Source data:
____________________
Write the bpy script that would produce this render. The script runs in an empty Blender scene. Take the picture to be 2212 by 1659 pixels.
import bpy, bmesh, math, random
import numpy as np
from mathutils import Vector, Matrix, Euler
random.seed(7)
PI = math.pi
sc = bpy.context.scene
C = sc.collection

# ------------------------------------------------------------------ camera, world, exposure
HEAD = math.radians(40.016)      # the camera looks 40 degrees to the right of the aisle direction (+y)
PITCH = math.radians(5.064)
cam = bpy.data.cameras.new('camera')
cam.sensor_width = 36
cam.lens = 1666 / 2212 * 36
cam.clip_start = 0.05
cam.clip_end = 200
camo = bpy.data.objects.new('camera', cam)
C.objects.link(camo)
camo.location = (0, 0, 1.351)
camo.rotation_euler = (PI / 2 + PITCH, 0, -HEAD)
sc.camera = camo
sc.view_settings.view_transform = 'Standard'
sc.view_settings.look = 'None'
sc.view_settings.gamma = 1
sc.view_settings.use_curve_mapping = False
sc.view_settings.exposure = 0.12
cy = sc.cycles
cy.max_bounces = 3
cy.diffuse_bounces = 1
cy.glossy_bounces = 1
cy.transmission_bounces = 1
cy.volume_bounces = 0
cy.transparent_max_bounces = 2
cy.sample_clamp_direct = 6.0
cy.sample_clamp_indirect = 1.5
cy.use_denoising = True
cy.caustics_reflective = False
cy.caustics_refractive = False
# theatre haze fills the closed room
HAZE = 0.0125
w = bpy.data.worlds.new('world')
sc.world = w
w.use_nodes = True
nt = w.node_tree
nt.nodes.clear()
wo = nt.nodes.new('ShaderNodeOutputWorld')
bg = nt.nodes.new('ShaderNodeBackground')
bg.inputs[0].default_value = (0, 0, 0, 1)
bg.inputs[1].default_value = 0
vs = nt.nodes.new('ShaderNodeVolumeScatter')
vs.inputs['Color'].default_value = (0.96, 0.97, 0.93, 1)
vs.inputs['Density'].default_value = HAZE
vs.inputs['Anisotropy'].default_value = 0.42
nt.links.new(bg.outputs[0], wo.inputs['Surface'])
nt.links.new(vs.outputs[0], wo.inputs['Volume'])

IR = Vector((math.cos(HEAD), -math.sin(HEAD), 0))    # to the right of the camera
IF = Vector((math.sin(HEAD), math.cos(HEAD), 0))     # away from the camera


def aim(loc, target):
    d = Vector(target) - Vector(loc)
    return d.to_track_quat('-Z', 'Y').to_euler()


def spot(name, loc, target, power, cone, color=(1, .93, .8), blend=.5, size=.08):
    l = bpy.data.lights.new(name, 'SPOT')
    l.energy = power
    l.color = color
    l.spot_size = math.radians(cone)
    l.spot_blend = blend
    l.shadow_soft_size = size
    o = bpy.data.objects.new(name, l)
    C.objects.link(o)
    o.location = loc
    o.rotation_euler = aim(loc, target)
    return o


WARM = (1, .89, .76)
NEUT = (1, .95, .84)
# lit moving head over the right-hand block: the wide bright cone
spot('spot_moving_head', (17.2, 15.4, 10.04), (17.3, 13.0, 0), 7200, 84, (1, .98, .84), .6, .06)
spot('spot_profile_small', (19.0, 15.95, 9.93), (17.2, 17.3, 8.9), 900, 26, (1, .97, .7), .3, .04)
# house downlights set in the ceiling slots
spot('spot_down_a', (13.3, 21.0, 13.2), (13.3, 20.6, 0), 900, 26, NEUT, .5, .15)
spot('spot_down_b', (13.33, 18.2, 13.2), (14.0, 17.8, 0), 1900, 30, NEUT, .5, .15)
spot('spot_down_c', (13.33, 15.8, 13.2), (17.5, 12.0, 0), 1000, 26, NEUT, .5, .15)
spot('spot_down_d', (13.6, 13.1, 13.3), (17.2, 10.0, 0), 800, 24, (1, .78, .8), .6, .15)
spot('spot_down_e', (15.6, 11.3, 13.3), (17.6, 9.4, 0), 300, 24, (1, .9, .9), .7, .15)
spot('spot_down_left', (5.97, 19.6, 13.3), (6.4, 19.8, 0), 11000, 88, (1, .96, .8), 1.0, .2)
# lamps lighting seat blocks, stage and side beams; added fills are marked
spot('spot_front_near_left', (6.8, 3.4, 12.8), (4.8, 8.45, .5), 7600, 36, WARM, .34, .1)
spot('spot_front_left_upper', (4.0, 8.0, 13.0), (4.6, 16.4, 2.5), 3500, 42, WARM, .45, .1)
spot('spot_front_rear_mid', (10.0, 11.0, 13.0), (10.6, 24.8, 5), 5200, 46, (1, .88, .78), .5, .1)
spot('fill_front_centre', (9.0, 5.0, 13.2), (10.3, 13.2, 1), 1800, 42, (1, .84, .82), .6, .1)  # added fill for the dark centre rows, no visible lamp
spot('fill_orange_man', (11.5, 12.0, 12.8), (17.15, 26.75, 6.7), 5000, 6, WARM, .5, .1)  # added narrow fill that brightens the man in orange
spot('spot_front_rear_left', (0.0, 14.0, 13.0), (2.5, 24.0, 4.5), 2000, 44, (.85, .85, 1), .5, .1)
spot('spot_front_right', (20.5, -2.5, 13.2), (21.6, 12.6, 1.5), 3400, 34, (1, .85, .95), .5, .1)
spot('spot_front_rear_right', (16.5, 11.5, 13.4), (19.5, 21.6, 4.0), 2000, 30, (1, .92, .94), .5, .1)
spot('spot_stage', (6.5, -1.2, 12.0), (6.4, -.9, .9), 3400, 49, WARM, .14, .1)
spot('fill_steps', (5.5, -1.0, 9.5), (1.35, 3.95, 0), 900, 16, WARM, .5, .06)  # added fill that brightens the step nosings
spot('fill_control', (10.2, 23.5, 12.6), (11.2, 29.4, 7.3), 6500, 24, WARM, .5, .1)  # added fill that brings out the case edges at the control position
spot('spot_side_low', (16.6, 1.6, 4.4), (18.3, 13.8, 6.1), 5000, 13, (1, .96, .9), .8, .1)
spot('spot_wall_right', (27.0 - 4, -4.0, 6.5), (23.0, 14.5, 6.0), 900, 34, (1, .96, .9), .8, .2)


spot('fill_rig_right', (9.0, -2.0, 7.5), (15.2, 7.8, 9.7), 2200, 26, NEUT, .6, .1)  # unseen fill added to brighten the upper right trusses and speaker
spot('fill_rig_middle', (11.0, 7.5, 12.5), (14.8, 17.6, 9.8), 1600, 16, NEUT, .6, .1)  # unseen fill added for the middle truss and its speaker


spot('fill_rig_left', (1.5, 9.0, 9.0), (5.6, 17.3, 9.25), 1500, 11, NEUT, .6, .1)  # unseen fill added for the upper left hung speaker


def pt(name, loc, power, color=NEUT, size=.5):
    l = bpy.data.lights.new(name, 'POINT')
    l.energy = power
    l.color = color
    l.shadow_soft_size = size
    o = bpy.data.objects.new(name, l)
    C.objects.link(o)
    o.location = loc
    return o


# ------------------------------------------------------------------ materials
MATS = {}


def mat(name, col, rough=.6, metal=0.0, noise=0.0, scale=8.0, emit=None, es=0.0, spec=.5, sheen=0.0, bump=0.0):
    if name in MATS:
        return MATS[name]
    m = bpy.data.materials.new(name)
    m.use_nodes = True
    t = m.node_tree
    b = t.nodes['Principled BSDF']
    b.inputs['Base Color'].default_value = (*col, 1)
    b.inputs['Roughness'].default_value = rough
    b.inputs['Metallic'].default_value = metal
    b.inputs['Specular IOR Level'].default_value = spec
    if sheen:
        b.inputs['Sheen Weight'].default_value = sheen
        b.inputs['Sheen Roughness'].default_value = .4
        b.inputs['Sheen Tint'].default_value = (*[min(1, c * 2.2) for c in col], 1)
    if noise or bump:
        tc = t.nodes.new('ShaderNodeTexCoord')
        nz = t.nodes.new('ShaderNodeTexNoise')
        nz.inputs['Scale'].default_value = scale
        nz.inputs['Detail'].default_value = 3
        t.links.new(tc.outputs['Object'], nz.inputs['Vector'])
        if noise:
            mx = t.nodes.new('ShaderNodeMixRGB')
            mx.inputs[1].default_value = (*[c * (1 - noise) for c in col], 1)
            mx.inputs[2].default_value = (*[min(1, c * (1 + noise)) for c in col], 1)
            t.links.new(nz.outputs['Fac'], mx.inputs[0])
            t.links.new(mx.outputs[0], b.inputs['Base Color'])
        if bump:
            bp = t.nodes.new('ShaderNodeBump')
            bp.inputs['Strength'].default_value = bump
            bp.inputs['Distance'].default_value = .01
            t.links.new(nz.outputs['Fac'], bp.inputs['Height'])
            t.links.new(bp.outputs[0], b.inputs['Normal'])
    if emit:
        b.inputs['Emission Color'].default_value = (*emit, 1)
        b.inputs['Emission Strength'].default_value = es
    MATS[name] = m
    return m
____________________
Exercise details: Quote exactly the stretch of lines above that starts at the first one and ends at the line with "C = sc.collection", and nothing beyond it.

Answer to this problem:
Write the bpy script that would produce this render. The script runs in an empty Blender scene. Take the picture to be 2212 by 1659 pixels.
import bpy, bmesh, math, random
import numpy as np
from mathutils import Vector, Matrix, Euler
random.seed(7)
PI = math.pi
sc = bpy.context.scene
C = sc.collection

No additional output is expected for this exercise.